Sunday, December 22, 2024

Texas-based RAM Aircraft must face lawsuit over plane crash in Cook Co. court: Appeals panel

Lawsuits
Cessna 310 1280

Robert Frola [GFDL (http://www.gnu.org/copyleft/fdl.html) or GFDL (http://www.gnu.org/copyleft/fdl.html)]

CHICAGO — A state appeals court has upheld a Cook County judge, who ruled a Texas-based aviation company must face a lawsuit in Cook County court over an airplane crash, solely because the company marketed products to Illinois customers.

Cook County Judge Daniel Gillespie rejected a motion to dismiss from RAM Aircraft, which hoped to end a legal action from the estates of seven men who died in an April 7, 2015, Illinois plane crash. Gillespie first consolidated the lawsuits alleging RAM was negligent in its overhaul, repair and testing of an airplane controller, left engine and other parts. He then rejected RAM's contention the case doesn't belong in Illinois court, because the company has no real ties to the state.

A three-justice panel of the Illinois First District Appellate Court ruled on RAM’s appeal of Gillespie’s opinion. Justice Carl Anthony Walker wrote the May 13 decision; Justices Daniel Pierce and John Griffin concurred. The decision was issued as an unpublished order under Supreme Court Rule 23, which restricts its use as precedent, except under very limited circumstances permitted by the Supreme Court rule.

According to the appellate opinion, RAM is registered only in Texas, performs almost all of its work there and has no officer, property or assets in Illinois.

“In the fiscal year ending in 2011, Illinois customers accounted for barely 1 percent of RAM's revenues; in the fiscal year ending in 2013, Illinois customers accounted for a little more than 2.5 percent of RAM’s revenues,” Walker wrote. “Sales to Illinois customers in other years from 2010 through 2015 fell between the 2011 level and the 2013 level.”

The company advertises in nationwide aviation publications, and RAM operations director Rick Roper said his company sold parts to at least seven Illinois companies.
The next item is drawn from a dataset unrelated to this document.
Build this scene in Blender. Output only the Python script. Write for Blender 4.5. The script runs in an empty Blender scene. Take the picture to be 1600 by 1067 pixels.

The maintenance record for the crashed plane shows RAM overhauled the left engine in December 23, then shipped it and a controller to G&N Aircraft in Indiana, which then shipped the parts to Synergy Flight Center in Illinois, where they were installed.

Walker said the panel’s decision followed a 2013 Illinois Supreme Court opinion in Russell v. SNFA, in which the estate of a helicopter pilot was allowed to sue SNFA, a French company that makes aircraft bearings, because, although it had no direct U.S. customers for its helicopter bearings, it sold other aircraft bearings to three American companies, including one with an Illinois division.

The panel said the issue in Russell as well as the RAM case isn’t general jurisdiction, but specific, which requires a plaintiff to show “the defendant purposefully directed its activities at the forum state and the cause of action arose out of or relates to the defendant’s contacts with the forum state,” per the Russell opinion.

“The Russell court found that SNFA’s business relationship with an Illinois customer proved that SNFA ‘benefitted from Illinois’ system of laws, infrastructure and business climate,’ even though the Illinois customer installed SNFA’s products in California, and the Illinois office only processed the payments,” Walker wrote.

According to the panel, RAM considered general aviation fleet owners, including those in Illinois, as its target market. It also followed the Russell opinion in establishing “Illinois has an indisputable interest in resolving litigation stemming from a fatal Illinois accident. … The burden on a Texas company defending itself in Illinois is not as heavy (as) the burden on a French company defending itself in Illinois.”

The panel affirmed Gillespie’s opinion, allowing the consolidated lawsuits to proceed.

According to Cook County court records, plaintiffs in the case have been represented by attorneys from the firms of Schenk Annes Tepper Campbell; the Nolan Law Group; and Dudley Lake LLC.

RAM has been represented by the firm of Cremer Spina, of Chicago.